On November 4, 2014, Supervisor Kuehl was elected to the Los Angeles County Board of Supervisors. She assumed office on December 1, 2014, thus becoming the first openly LGBTQ person to ever serve on the Board. As the representative of Los Angeles County's 3rd Supervisorial District, she serves nearly two million residents, and is responsible for managing 431 square miles of land stretching from the Pacific ocean to Los Feliz, and from Venice up to San Fernando. In 2018, she served as chair of the Board of Supervisors.
In her capacity as Supervisor, she served as chair of the Board of Commissioners of First 5 LA, First Vice Chair of the board of directors of LA Metro, and sat on the Board of the new Community Choice Aggregation (CCA) known as the Clean Power Alliance.
In her first three years on the Board, she undertook or collaborated in a number of initiatives and motions. A partial list of her work includes raising the minimum wage, creating a Citizens' Oversight Commission for the Sheriff's Department, providing funding and services for LA County's homeless population and those trying to find and keep affordable housing.
Kuehl previously had a ten-year romantic relationship with Torie Osborn, who served as a deputy mayor in L.A.[4] Osborn went on to support Kuehl's run for Supervisor and joined her staff as principal deputy for strategy and policy.[26]

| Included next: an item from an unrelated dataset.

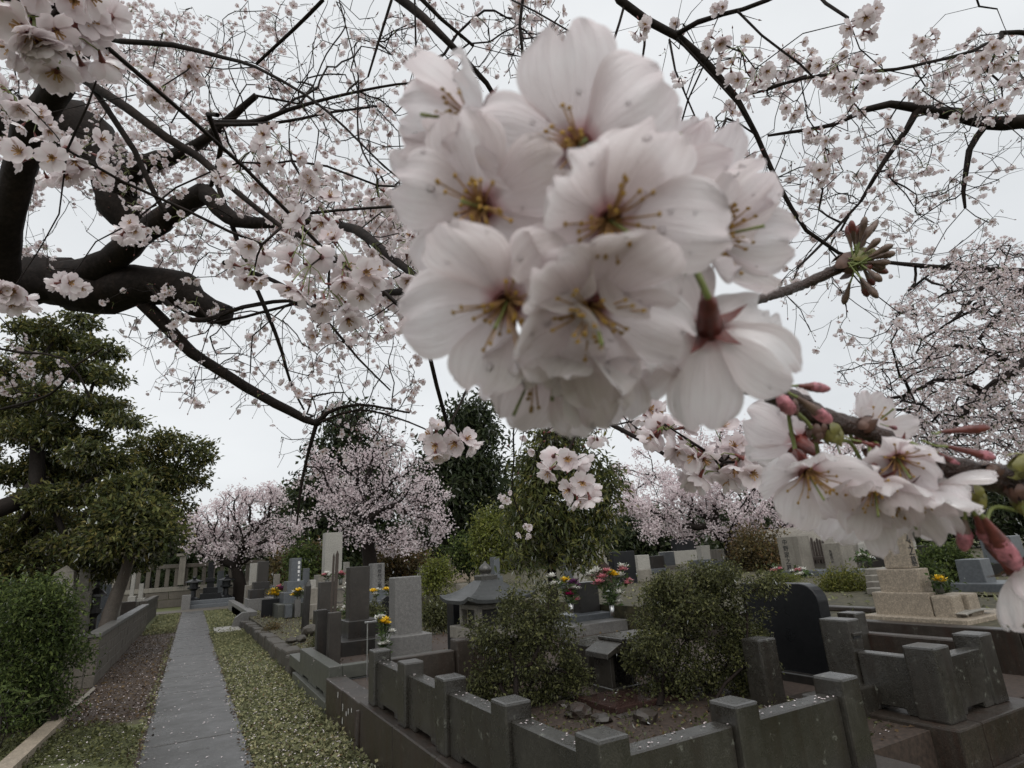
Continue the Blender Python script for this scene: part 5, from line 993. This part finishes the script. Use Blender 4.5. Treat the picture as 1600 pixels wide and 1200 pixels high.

Los Angeles County limits its Supervisors to three consecutive four-year terms in accord with a 2002 measure. When running for the office she was asked if she missed acting and responded that the camaraderie in public service mirrored her favorite aspect of acting, and then stated "I suppose if I get to be a supervisor and then I'm termed out, I'll be, you know, fairly elderly but still able to do things, and then I guess my ambition would be to be Betty White for a couple of years."[4]
Reflecting on her political career Kuehl told an interviewer, "I was very proud of the fact that I wasn't too frightened to run for office as a gay person. [You imagine] people making anonymous phone calls in the middle of the night to tell you you're a horrible person only in worse language than that, or imagine getting spat at. It's the same thing people go through about coming out. But it turns out to be much better than you expect."[4]

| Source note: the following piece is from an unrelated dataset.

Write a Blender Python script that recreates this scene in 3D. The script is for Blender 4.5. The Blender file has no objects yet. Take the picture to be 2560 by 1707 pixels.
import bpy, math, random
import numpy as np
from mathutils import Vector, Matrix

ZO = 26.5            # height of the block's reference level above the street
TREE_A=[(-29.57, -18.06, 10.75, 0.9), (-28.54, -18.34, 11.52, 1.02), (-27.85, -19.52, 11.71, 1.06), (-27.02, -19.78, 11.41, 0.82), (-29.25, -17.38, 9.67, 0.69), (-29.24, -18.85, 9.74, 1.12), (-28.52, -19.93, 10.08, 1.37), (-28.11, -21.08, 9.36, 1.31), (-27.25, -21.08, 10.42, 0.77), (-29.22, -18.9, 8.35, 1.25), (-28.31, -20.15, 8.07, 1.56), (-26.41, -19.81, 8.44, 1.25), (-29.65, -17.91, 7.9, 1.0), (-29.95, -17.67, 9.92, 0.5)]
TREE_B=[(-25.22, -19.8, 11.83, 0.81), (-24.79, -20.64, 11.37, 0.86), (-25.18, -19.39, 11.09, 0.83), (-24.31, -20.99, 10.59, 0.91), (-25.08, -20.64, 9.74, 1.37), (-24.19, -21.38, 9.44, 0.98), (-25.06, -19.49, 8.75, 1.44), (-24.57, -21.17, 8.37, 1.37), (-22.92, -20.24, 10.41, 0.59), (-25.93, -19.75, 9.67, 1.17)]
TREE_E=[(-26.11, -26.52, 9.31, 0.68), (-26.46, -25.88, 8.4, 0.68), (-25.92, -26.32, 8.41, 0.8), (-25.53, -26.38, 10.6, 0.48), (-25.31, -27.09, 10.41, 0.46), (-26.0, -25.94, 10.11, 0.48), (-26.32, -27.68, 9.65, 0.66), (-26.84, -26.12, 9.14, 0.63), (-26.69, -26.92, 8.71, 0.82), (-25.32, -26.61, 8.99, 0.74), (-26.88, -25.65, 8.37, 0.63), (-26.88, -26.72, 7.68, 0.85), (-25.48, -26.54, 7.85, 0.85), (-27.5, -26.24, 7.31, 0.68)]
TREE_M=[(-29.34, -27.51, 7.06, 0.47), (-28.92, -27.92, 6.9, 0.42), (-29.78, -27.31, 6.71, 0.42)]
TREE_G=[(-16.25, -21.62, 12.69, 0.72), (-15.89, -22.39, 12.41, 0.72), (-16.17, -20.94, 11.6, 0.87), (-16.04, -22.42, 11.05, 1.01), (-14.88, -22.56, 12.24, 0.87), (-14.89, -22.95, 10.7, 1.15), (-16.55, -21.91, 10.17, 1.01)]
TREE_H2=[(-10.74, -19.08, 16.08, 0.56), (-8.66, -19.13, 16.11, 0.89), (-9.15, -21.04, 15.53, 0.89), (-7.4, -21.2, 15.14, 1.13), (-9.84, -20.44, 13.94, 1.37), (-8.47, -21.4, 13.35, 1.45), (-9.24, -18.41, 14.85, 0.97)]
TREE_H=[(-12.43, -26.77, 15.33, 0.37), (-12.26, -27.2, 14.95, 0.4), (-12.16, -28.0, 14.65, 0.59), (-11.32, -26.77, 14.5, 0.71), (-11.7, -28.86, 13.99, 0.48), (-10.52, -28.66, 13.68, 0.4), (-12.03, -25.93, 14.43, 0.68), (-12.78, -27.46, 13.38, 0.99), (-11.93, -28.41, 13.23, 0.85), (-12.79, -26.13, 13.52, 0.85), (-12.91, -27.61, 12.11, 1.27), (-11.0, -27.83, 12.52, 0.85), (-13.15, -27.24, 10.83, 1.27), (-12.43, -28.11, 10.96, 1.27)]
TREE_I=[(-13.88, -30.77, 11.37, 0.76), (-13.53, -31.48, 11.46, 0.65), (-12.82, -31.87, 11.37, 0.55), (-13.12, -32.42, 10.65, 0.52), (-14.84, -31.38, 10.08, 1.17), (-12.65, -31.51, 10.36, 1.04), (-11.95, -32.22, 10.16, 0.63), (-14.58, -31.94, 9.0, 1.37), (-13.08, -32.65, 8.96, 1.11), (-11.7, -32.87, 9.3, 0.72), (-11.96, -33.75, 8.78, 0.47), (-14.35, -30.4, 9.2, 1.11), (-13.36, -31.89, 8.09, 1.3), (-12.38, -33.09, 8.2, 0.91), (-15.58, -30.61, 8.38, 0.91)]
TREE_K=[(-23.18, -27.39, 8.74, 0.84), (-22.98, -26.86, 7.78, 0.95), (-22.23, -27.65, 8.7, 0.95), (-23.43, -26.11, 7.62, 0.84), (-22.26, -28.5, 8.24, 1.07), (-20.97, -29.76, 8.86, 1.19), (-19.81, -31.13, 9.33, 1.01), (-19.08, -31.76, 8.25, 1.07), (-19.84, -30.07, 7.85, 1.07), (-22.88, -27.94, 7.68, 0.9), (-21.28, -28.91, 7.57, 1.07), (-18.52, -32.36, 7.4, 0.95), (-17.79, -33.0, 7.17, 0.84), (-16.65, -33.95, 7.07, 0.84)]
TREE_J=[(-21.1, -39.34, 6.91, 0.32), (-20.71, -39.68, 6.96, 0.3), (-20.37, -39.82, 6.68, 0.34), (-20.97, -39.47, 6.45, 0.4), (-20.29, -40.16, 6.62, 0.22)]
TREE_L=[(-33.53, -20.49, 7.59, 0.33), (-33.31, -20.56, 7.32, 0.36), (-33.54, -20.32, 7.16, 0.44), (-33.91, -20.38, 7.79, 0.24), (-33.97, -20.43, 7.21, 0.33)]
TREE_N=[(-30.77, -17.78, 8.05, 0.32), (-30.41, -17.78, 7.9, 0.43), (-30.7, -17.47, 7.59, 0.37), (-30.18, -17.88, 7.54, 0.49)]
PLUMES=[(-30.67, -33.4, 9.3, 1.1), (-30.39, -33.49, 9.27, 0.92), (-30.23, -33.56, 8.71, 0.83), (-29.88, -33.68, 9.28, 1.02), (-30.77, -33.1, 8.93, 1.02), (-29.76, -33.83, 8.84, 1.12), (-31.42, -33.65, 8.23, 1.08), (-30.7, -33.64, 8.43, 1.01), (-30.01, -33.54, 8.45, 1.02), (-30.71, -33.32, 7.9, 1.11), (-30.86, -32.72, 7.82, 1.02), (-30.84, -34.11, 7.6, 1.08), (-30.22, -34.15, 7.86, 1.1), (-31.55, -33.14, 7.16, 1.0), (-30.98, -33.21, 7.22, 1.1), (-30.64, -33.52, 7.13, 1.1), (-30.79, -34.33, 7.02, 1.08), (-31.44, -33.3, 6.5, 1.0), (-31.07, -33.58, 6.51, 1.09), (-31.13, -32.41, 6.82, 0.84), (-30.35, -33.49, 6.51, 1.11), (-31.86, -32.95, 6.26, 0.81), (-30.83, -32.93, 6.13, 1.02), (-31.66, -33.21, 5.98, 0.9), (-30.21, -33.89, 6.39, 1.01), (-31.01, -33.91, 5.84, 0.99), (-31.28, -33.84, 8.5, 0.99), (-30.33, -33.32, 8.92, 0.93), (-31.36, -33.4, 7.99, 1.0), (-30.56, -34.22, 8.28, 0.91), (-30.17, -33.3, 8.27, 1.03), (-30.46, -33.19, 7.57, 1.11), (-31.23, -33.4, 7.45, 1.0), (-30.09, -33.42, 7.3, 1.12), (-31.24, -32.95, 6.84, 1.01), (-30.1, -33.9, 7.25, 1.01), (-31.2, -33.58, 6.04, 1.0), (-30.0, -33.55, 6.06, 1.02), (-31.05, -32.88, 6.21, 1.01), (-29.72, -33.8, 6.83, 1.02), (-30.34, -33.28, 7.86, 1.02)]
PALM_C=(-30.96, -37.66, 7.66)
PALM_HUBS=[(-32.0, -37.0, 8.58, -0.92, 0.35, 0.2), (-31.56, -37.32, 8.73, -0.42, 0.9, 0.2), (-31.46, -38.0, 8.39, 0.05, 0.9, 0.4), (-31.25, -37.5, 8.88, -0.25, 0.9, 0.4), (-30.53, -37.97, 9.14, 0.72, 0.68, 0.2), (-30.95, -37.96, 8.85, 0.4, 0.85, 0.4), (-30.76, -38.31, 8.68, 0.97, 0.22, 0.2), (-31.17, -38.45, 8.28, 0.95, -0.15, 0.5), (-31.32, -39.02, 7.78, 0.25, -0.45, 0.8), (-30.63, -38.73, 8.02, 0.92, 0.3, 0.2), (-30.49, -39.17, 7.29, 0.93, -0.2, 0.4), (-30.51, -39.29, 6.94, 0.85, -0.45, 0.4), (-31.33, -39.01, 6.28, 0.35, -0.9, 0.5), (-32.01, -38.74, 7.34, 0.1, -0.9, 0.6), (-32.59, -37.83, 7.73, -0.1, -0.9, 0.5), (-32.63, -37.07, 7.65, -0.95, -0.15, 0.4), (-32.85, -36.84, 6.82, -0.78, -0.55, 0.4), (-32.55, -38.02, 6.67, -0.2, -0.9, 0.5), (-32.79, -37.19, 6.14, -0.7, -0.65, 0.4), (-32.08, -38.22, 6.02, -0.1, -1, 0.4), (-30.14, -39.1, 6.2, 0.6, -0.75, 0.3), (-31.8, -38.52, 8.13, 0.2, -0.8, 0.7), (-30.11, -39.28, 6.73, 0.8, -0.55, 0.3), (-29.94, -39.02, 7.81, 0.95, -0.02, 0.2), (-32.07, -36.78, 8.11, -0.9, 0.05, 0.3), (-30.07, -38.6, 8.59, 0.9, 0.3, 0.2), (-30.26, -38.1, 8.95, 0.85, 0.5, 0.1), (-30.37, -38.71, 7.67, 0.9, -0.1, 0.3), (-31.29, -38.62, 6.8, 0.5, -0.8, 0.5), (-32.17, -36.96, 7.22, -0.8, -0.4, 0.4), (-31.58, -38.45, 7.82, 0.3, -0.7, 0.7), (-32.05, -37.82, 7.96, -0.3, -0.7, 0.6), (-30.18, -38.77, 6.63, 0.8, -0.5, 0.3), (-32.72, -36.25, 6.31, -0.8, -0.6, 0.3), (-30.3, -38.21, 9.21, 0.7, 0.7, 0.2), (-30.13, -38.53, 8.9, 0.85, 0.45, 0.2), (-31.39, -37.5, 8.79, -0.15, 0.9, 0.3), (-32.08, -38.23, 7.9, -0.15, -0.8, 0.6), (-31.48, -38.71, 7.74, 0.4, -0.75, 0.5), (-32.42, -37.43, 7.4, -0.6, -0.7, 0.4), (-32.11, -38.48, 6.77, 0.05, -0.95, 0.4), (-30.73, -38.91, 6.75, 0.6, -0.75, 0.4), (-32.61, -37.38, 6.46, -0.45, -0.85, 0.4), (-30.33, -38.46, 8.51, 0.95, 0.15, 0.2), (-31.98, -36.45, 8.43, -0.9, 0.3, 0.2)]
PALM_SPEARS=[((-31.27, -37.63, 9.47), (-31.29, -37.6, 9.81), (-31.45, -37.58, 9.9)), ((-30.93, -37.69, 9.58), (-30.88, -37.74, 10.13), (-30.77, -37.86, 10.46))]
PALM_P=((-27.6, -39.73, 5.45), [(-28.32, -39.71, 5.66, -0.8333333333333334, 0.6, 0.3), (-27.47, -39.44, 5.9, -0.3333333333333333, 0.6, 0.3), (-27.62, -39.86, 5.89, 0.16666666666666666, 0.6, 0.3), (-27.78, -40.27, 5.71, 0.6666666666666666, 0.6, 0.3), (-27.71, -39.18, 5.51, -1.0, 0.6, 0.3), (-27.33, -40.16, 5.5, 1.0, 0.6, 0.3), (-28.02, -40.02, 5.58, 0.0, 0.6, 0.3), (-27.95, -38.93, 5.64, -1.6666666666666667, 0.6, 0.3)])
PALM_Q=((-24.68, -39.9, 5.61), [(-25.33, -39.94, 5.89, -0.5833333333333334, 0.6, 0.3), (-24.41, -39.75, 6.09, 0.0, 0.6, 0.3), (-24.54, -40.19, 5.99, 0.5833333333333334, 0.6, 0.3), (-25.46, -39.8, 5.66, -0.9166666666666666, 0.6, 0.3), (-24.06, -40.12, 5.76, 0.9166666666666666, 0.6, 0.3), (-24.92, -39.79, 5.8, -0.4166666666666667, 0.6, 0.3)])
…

On November 24, 2020, the Los Angeles County Board of Supervisors voted to uphold the county ban on outdoor dining,[27] with Kuehl voting in favor of the ban and referring to the ongoing situation as a "serious health emergency".[28]

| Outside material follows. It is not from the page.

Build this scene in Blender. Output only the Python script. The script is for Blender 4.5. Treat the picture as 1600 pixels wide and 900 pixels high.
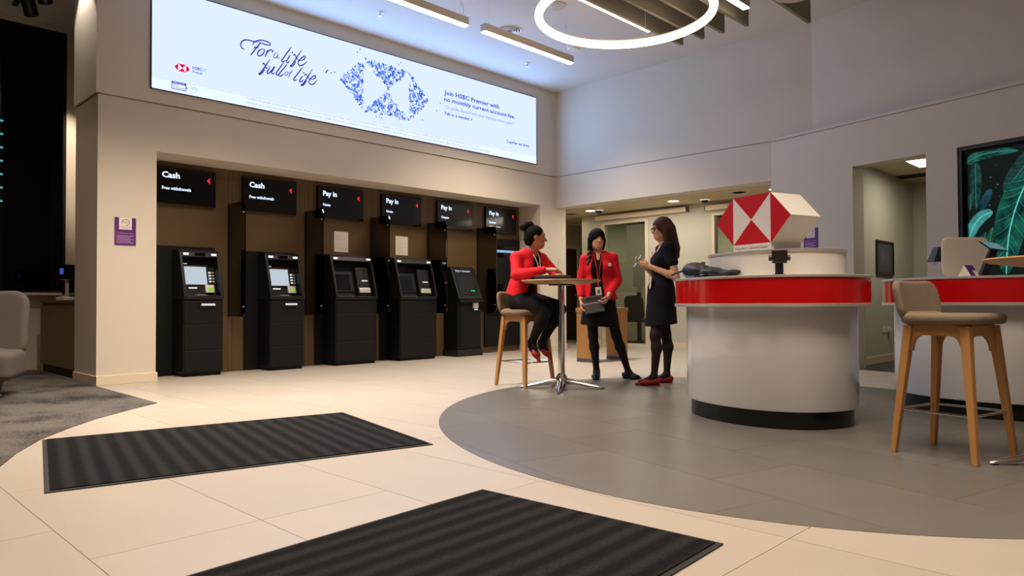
import bpy, math, random
import numpy as np
from mathutils import Vector, Matrix
for o in list(bpy.data.objects): bpy.data.objects.remove(o, do_unlink=True)
scene = bpy.context.scene
COL = scene.collection
R = math.radians
PI = math.pi
random.seed(7)

# ------------------------------------------------------------------ camera
CAM_F = Vector((0.7139849, 0.69985755, 0.02061473))
CAM_R = Vector((0.70006776, -0.71406095, -0.00469882))
CAM_U = Vector((-0.01143167, -0.0177866, 0.99977645))
cam_data = bpy.data.cameras.new('camera')
cam_data.sensor_width = 36.0
cam_data.lens = 1124.217 / 1600.0 * 36.0
cam_data.clip_start = 0.05
cam = bpy.data.objects.new('camera', cam_data)
COL.objects.link(cam)
cam.matrix_world = Matrix(((CAM_R.x, CAM_U.x, -CAM_F.x, 0), (CAM_R.y, CAM_U.y, -CAM_F.y, 0),
                           (CAM_R.z, CAM_U.z, -CAM_F.z, 0.83), (0, 0, 0, 1)))
scene.camera = cam

# ------------------------------------------------------------------ world, view
world = bpy.data.worlds.new('night')
scene.world = world
world.use_nodes = True
world.node_tree.nodes['Background'].inputs[0].default_value = (0.004, 0.006, 0.010, 1)
world.node_tree.nodes['Background'].inputs[1].default_value = 1.0
scene.view_settings.view_transform = 'Standard'
scene.view_settings.look = 'None'
scene.view_settings.gamma = 1.0
scene.view_settings.use_curve_mapping = False
scene.view_settings.exposure = 0.16

# ------------------------------------------------------------------ lamps: added ceiling fill, screen light, spots, side rooms
WARM = (1.0, 0.84, 0.68)
def area_lamp(name, loc, sx, sy, power, col=WARM, rot=(0, 0, 0), spread=180):
    d = bpy.data.lights.new(name, 'AREA')
    d.shape = 'RECTANGLE'; d.size = sx; d.size_y = sy; d.energy = power; d.color = col
    d.spread = R(spread)
    o = bpy.data.objects.new(name, d); COL.objects.link(o)
    o.location = loc; o.rotation_euler = rot
    return o
def spot_lamp(name, loc, target, power, angle, blend=0.5, col=WARM, size=0.05):
    d = bpy.data.lights.new(name, 'SPOT')
    d.energy = power; d.spot_size = R(angle); d.spot_blend = blend; d.color = col; d.shadow_soft_size = size
    o = bpy.data.objects.new(name, d); COL.objects.link(o)
    o.location = loc
    o.rotation_euler = (Vector(target) - Vector(loc)).to_track_quat('-Z', 'Y').to_euler()
    return o
ROOM_W = 1.12
area_lamp('ceiling_fill', (2.8, 5.75, 4.44), 3.0, 0.8, 172 * ROOM_W, spread=108)  # broad fill lamps added under the ceiling, no fittings behind them
area_lamp('ceiling_fill', (1.0, 2.6, 4.44), 1.6, 1.6, 36 * ROOM_W, (1.0, .78, .58), spread=105)
area_lamp('ceiling_fill', (3.3, 0.9, 4.44), 1.6, 1.2, 72 * ROOM_W, (1.0, .83, .67), spread=118)
area_lamp('ceiling_fill', (0.6, -0.6, 4.44), 1.6, 1.6, 36 * ROOM_W, (1.0, .78, .58), spread=110)
area_lamp('ceiling_fill', (7.4, 6.6, 4.44), 1.6, 0.5, 80 * ROOM_W, spread=105)
area_lamp('led_screen_glow', (5.88, 8.17, 3.74), 6.1, 1.1, 80, (0.22, 0.51, 1.0), (R(-90), 0, 0))  # lamp added in front of the screen to strengthen its blue light
spot_lamp('pier_downlight', (2.17, 8.62, 4.485), (2.19, 8.62, 0), 70, 76, 0.35, (1, .9, .8), .02)
spot_lamp('track_beam', (2.06, 9.80, 4.12), (2.70, 10.80, 2.7), 260, 36, 0.8, (1, .82, .66), .03)
area_lamp('meeting_lamp', (10.4, 7.0, 2.52), 0.9, 2.2, 30, (1, .92, .78))
area_lamp('glazed_room_lamp', (12.4, 7.0, 2.5), 0.9, 2.4, 22, (1, .9, .68))
area_lamp('corridor_lamp', (10.8, 9.3, 2.5), 0.6, 0.6, 4, (1, .84, .6))
area_lamp('side_room_lamp', (10.35, 2.35, 2.54), 0.55, 0.55, 10, (1, .9, .7))
area_lamp('lounge_lamp', (0.6, 9.6, 4.4), 0.6, 0.6, 10, (1, .78, .55), spread=120)

# ------------------------------------------------------------------ materials
def lin(c):
    return tuple(((v / 255) / 12.92 if v / 255 <= 0.04045 else ((v / 255 + 0.055) / 1.055) ** 2.4) for v in c)
def mat(name, rgb, rough=0.5, metal=0.0, noise=0.0, nscale=8.0, bump=0.0, bscale=60.0, stretch=None,
        spec=0.5, rand=0.0, coat=0.0, emit=None, estr=0.0, alpha=1.0):
    m = bpy.data.materials.new(name); m.use_nodes = True
    nt = m.node_tree; N = nt.nodes; L = nt.links
    b = N['Principled BSDF']
    c = lin(rgb)
    b.inputs['Base Color'].default_value = (*c, 1)
    b.inputs['Roughness'].default_value = rough
    b.inputs['Metallic'].default_value = metal
    b.inputs['Specular IOR Level'].default_value = spec
    b.inputs['Coat Weight'].default_value = coat
    b.inputs['Coat Roughness'].default_value = 0.06
    if emit is not None:
        b.inputs['Emission Color'].default_value = (*emit, 1); b.inputs['Emission Strength'].default_value = estr
    if alpha < 1: b.inputs['Alpha'].default_value = alpha
    tc = None
    def coords():
        t = N.new('ShaderNodeTexCoord'); mp = N.new('ShaderNodeMapping')
        L.new(t.outputs['Object'], mp.inputs[0])
        if stretch: mp.inputs['Scale'].default_value = stretch
        return mp.outputs[0]
    src = None
    if noise > 0:
        tc = coords()
        n = N.new('ShaderNodeTexNoise'); n.inputs['Scale'].default_value = nscale; n.inputs['Detail'].default_value = 5
        L.new(tc, n.inputs['Vector'])
        mr = N.new('ShaderNodeMapRange'); mr.inputs[1].default_value = 0.25; mr.inputs[2].default_value = 0.75
        mr.inputs[3].default_value = 1 - noise; mr.inputs[4].default_value = 1 + noise
        L.new(n.outputs[0], mr.inputs[0]); src = mr.outputs[0]
    if rand > 0:
        oi = N.new('ShaderNodeObjectInfo'); mr = N.new('ShaderNodeMapRange')
        mr.inputs[3].default_value = 1 - rand; mr.inputs[4].default_value = 1 + rand
        L.new(oi.outputs['Random'], mr.inputs[0])
        if src is None: src = mr.outputs[0]
        else:
            mu = N.new('ShaderNodeMath'); mu.operation = 'MULTIPLY'
            L.new(src, mu.inputs[0]); L.new(mr.outputs[0], mu.inputs[1]); src = mu.outputs[0]
    if src is not None:
        vm = N.new('ShaderNodeVectorMath'); vm.operation = 'SCALE'
        vm.inputs[0].default_value = c
        L.new(src, vm.inputs['Scale']); L.new(vm.outputs[0], b.inputs['Base Color'])
    if bump > 0:
        tc = tc or coords()
        n = N.new('ShaderNodeTexNoise'); n.inputs['Scale'].default_value = bscale; n.inputs['Detail'].default_value = 3
        L.new(tc, n.inputs['Vector'])
        bp = N.new('ShaderNodeBump'); bp.inputs['Strength'].default_value = bump; bp.inputs['Distance'].default_value = 0.01
        L.new(n.outputs[0], bp.inputs['Height']); L.new(bp.outputs[0], b.inputs['Normal'])
    return m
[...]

In 2022, UCLA named her the Edward A. Dickson Alum of the Year.[29]
On September 14, 2022, deputies from the Los Angeles County Sheriff's Department served Kuehl with a search warrant.[30] The warrant is related to an investigation into Kuehl's involvement with an alleged "pay to play" scheme; a former County official claimed that Kuehl and others improperly awarded a series of contracts for sexual harassment training programs.[31] A few days after the raids, the California Department of Justice took over the investigation. In an August 2024 court approved agreement ending the investigation, they stated there was "insufficient evidence to support the filing of any criminal charges".[32]